INSTRUCTIONS TO FOLLOW. Up to and including the line with "box(bm, W-TP-.006, W-TP-.001, .026, .040, .585, .632, .001);", write out the listing from its first line, minus the pictures.
# start of DATASET SECTION
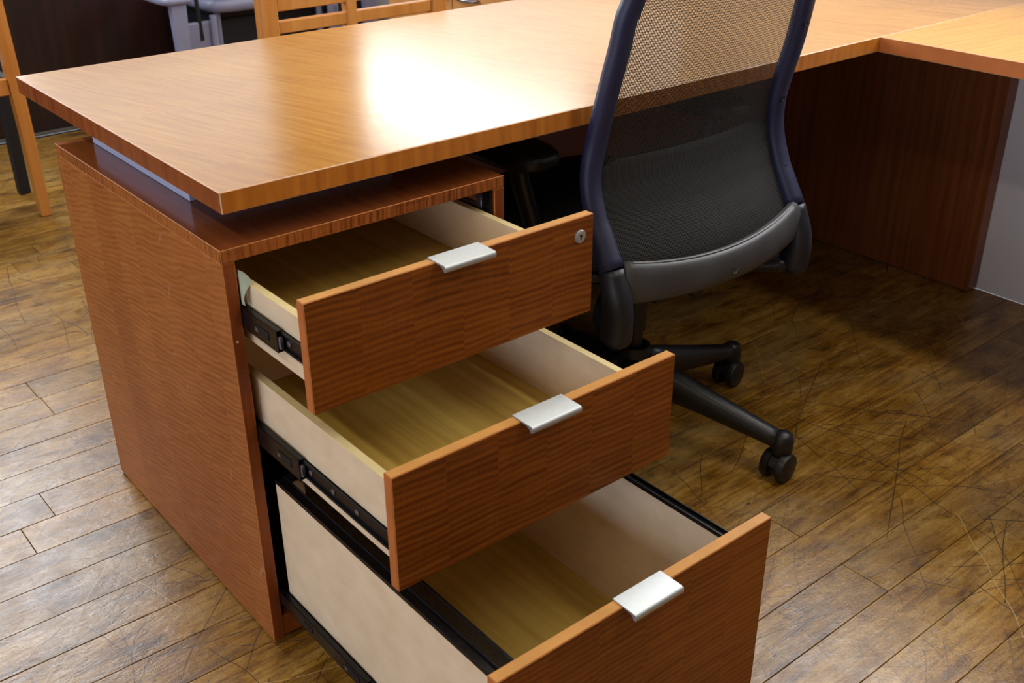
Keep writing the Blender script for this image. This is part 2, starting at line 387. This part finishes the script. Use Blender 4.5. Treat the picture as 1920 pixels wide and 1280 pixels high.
obj('plinth', B(TP, W-TP, .001, .019, .006, .0432, .0006), 'edge', ped)
obj('glide', lathe(bmesh.new(), [(.012, .0005), (.012, .005)], (.05, .05, 0)), 'dark', ped); obj('glide', lathe(bmesh.new(), [(.012, .0005), (.012, .005)], (W-.05, D-.05, 0)), 'dark', ped)
bm = bmesh.new()
for k in range(6):
    a = k/6*6.28; r_ = random.uniform(.0012, .0024); bm.verts.new((.0073+math.cos(a)*r_, -.0008, .5314+math.sin(a)*r_*1.3))
bm.faces.new(bm.verts); g = bmesh.ops.extrude_face_region(bm, geom=bm.faces[:]); bmesh.ops.translate(bm, verts=[v for v in g['geom'] if isinstance(v, bmesh.types.BMVert)], vec=(0, .0006, 0))
obj('paint_chip', bm, 'beech', ped, label='small pale chip in the front edge')
# lock rail with springs on the right inner wall
lr = obj('lock_bar', B(W-TP-.0052, W-TP-.0002, .004, .022, .05, HP-TP-.002, .0005), 'steel', ped)
bm = bmesh.new()
for k in range(3): tube(bm, [(W-TP-.004, .030, .628-.013*k), (W-TP-.007, .045, .627-.013*k), (W-TP-.006, .075, .626-.013*k)], .0016, 8)
box(bm, W-TP-.006, W-TP-.001, .026, .040, .585, .632, .001); obj('lock_spring', bm, 'zinc', lr, True)

def slide(parent, y_end, y0, y_front, zc, h, hi, right=False):
    """three-member ball bearing slide in the gap between cabinet side and drawer side"""
    mx = (lambda x: W-x) if right else (lambda x: x)
    def bb(bm, x0, x1, *r, **k):
        a, b = sorted((mx(x0), mx(x1))); box(bm, a, b, *r, **k)
    bm = bmesh.new()
    bb(bm, .0187, .0199, y_end, y0, zc-h/2, zc+h/2)
    for s in (-1, 1):
        z = zc+s*h/2; lo, hi_ = sorted((z, z-s*.0016)); bb(bm, .0187, .0275, y_end, y0, lo, hi_, bev=.0005)
        lo, hi_ = sorted((z-s*.004, z-s*.0052)); bb(bm, .0262, .0275, y_end, y0, lo-.002, hi_+.002)
    sm = obj('slide', bm, 'steel', parent, label='black steel slide')
    bm = bmesh.new()
    bb(bm, .0285, .0308, y_front, y0+.03, zc-hi/2, zc+hi/2)
    for s in (-1, 1):
        z = zc+s*hi/2; lo, hi_ = sorted((z, z-s*.003)); bb(bm, .0246, .0308, y_front, y0+.03, lo, hi_, bev=.0008)
    obj('slide_rail', bm, 'steel', parent)
    if not right:
        for ya, yb2, hz in ((.022, .058, .0055), (.15, .175, .004)): bm = bmesh.new(); bb(bm, .0179, .0186, y_end+ya, y_end+yb2, zc-hz, zc+hz); obj('slide_slot', bm, 'dark', parent)
        bm = bmesh.new(); bb(bm, .0172, .0178, y_end+.050, y_end+.058, zc-.0045, zc+.0015); obj('slide_tab', bm, 'zinc', parent)
        bm = bmesh.new(); bb(bm, .0200, .0265, y_end-.004, y_end+.002, zc-h*.32, zc+h*.25, bev=.0012); obj('ball_cage', bm, 'zinc', parent)
        for k in range(max(1, int((y_end-y_front-.02)/.055))):
            yy = y_end-.014-k*.058
            if yy > y_front+.012: obj('slide_screw', lathe(bmesh.new(), [(.0045, 0), (.0045, .0012), (.0025, .002), (.0, .002)], (.0285, yy, zc), (-1, 0, 0), 12), 'zinc', parent, True)

FX0, FX1, FT = .0043, .4674, .0167
def drawer(d, z0, z1, sz0, sz1, fz, yb, sl_z, sl_h, sl_hi, sl_end, kind, lab):
    f = obj('drawer', B(FX0, FX1, -d, -d+FT, z0, z1, .0009, True), ['front', 'wornf'], ped, label=lab)
    obj('edge_band', B(FX0+.0012, FX1-.0012, -d+.0012, -d+FT-.0012, z1-.0004, z1+.0002), 'frontedge', f)
    obj('edge_band', B(FX0-.0002, FX0+.0004, -d+.0012, -d+FT-.0012, z0+.0012, z1-.0012), 'sideedge', f)
    yf = -d+FT
    for x0, x1 in ((.0312, .0430), (.4287, .4405)):
        s = obj('drawer_side', B(x0, x1, yf, yb, sz0, sz1, .0004), 'beech', f)
        if kind != 'file': obj('drawer_side_edge', B(x0+.0003, x1-.0003, yf, yb, sz1-.0002, sz1+.0006), 'rawtop', f)
    obj('drawer_bottom', B(.0432, .4285, yf, yb-.0125, fz-.006, fz), 'maple', f)
    obj('drawer_back', B(.0432, .4285, yb-.012, yb, fz-.006, sz1-.0003), 'beech', f)
    # aluminium tab pull lapping over the front
    yb_, zt = -d+FT+.0004, z1+.0002
    P = [(0, 0), (0, .0019), (.0360, .0014), (.0385, .0004), (.0397, -.0016), (.0399, -.0042), (.0390, -.0068), (.0368, -.0078), (.0348, -.0066), (.0330, -.0038), (.0300, -.0016), (.0250, -.0008), (.0177, -.0006), (.0177, 0)]
    h = obj('pull_handle', extrude_x(bmesh.new(), [(yb_-u, zt+v) for u, v in P], .1938, .2745), 'alu', f, True, label='satin aluminium tab pull')
    slide(f, sl_end, .30, yf+.001, sl_z, sl_h, sl_hi); slide(f, sl_end, .30, yf+.001, sl_z, sl_h, sl_hi, True)
    return f
d1 = drawer(.2063, .5118, .663, .522, .6102, .530, .34, .565, .031, .026, -.097, 'box', 'figured wood top drawer with a round lock')
d2 = drawer(.3747, .3450, .5076, .347, .4635, .361, .17, .379, .033, .026, -.118, 'box', 'figured wood middle drawer')
d3 = drawer(.5605, .022, .3407, .050, .2965, .060, -.010, .084, .024, .019, -.250, 'file', 'deep bottom file drawer')
# lock on the top drawer
lk = obj('lock', lathe(bmesh.new(), [(.0098, 0), (.0098, .0016), (.0088, .0024), (.0078, .0020), (.0076, .0030), (0, .0031)], (.4415, -.2063, .635), (0, -1, 0), 24), 'alu', d1, True, label='round silver lock')
bm = bmesh.new(); lathe(bm, [(.0022, .0030), (.0022, .0034), (0, .0034)], (.4415, -.2063, .6363), (0, -1, 0), 12); box(bm, .4408, .4422, -.2063-.0034, -.2063-.003, .6305, .6363); obj('keyhole', bm, 'dark', d1)
# hanging file frame of the bottom drawer
bm = bmesh.new(); yf = -.5605+FT
for a, b in ((.0300, .0325), (.0440, .0465)): box(bm, a, b, yf, -.010, .2966, .3030, .0006)
box(bm, .0325, .0440, yf, -.010, .2966, .2985)
for a, b in ((.4272, .4297), (.4395, .4420)): box(bm, a, b, yf, -.010, .2966, .3030, .0006)
box(bm, .4297, .4395, yf, -.010, .2966, .2985)
box(bm, .0465, .4272, -.024, -.010, .2966, .3030, .0006)
obj('file_track', bm, 'steel', d3)
bm = bmesh.new(); box(bm, .0690, .0712, yf, -.025, .262, .2965, .0004); box(bm, .0665, .0712, yf, -.025, .2955, .2975, .0006); box(bm, .0690, .079, yf, -.025, .262, .2645)
obj('hanging_rail', bm, 'steel', d3)

# ------------------------------------------------------------------ desk
DX0, DX1, DY0, DY1, HT, DT = .0128, 2.074, .0063, .818, .74, .0304
desk = thing('desk', 'long honey-coloured wooden desk with a thick floating top', 'desk', (1.04, .41, 0))
obj('desktop', B(DX0, DX1, DY0, DY1, HT-DT, HT, .0013, True), ['desk', 'worn'], desk)
obj('edge_band', B(DX0+.0016, DX1-.0016, DY0-.0004, DY0+.0004, HT-DT+.0016, HT-.0016), 'deskedge', desk); obj('edge_band', B(DX0-.0004, DX0+.0004, DY0+.0016, DY1-.0016, HT-DT+.0016, HT-.0016), 'edge', desk)
obj('gap_shade_sheet', B(W+.004, 2.034, .7085, .722, .003, .36, .0008), 'dark', desk)  # added black sheet standing in for the shade below the modesty panel
obj('spacer', B(.0515, .40, .202, .582, HP+.0003, HT-DT-.0003, .0006), 'spacer', desk, label='pale grey spacer block')
obj('spacer', B(1.62, 1.98, .30, .60, HT-DT-.03, HT-DT-.0003, .0006), 'dark', desk)
obj('modesty_panel', B(W+.004, 2.034, .690, .708, .33, HT-DT-.0004, .0008), 'panel', desk)
obj('end_panel', B(2.0355, 2.0775, .005, .80, .003, HT-DT-.0004, .001), 'panel', desk)
ret = thing('desk_return', 'honey-coloured desk return meeting the desk at a right angle', 'desk', (1.76, -.6, 0))
obj('return_top', B(1.454, 2.074, -1.20, DY0-.0012, HT-DT, HT, .0010, True), ['return', 'worn'], ret)
obj('edge_band', B(1.4536, 1.4544, -1.198, DY0-.003, HT-DT+.0016, HT-.0016), 'sideedge', ret)
obj('end_panel', B(1.49, 2.05, -1.18, -1.14, .003, HT-DT-.0004, .001), 'panel', ret)

# paper slip caught between the pedestal side and the top drawer
bm = bmesh.new()
P = [(.0205, -.002, .6345), (.026, -.006, .631), (.031, -.010, .624), (.0335, -.012, .6165)]
Q = [(.0200, -.002, .585), (.0205, -.004, .5845), (.0210, -.006, .5842), (.0222, -.008, .5840)]
rows = [[Vector(p).lerp(Vector(q), t)+Vector((-.006*math.sin(t*math.pi), 0, 0))*((i)/3) for i, (p, q) in enumerate(zip(P, Q))] for t in [k/8 for k in range(9)]]
ring_sweep(bm, rows, cap=False, closed=False)
g = bmesh.ops.solidify(bm, geom=bm.faces[:], thickness=.0005)
tag(obj('paper_slip', bm, 'paper', None, True), 'curled pale paper slip wedged beside the top drawer', 'paper')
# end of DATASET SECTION
REPLY TO THE TASK.
Keep writing the Blender script for this image. This is part 2, starting at line 387. This part finishes the script. Use Blender 4.5. Treat the picture as 1920 pixels wide and 1280 pixels high.
obj('plinth', B(TP, W-TP, .001, .019, .006, .0432, .0006), 'edge', ped)
obj('glide', lathe(bmesh.new(), [(.012, .0005), (.012, .005)], (.05, .05, 0)), 'dark', ped); obj('glide', lathe(bmesh.new(), [(.012, .0005), (.012, .005)], (W-.05, D-.05, 0)), 'dark', ped)
bm = bmesh.new()
for k in range(6):
    a = k/6*6.28; r_ = random.uniform(.0012, .0024); bm.verts.new((.0073+math.cos(a)*r_, -.0008, .5314+math.sin(a)*r_*1.3))
bm.faces.new(bm.verts); g = bmesh.ops.extrude_face_region(bm, geom=bm.faces[:]); bmesh.ops.translate(bm, verts=[v for v in g['geom'] if isinstance(v, bmesh.types.BMVert)], vec=(0, .0006, 0))
obj('paint_chip', bm, 'beech', ped, label='small pale chip in the front edge')
# lock rail with springs on the right inner wall
lr = obj('lock_bar', B(W-TP-.0052, W-TP-.0002, .004, .022, .05, HP-TP-.002, .0005), 'steel', ped)
bm = bmesh.new()
for k in range(3): tube(bm, [(W-TP-.004, .030, .628-.013*k), (W-TP-.007, .045, .627-.013*k), (W-TP-.006, .075, .626-.013*k)], .0016, 8)
box(bm, W-TP-.006, W-TP-.001, .026, .040, .585, .632, .001); obj('lock_spring', bm, 'zinc', lr, True)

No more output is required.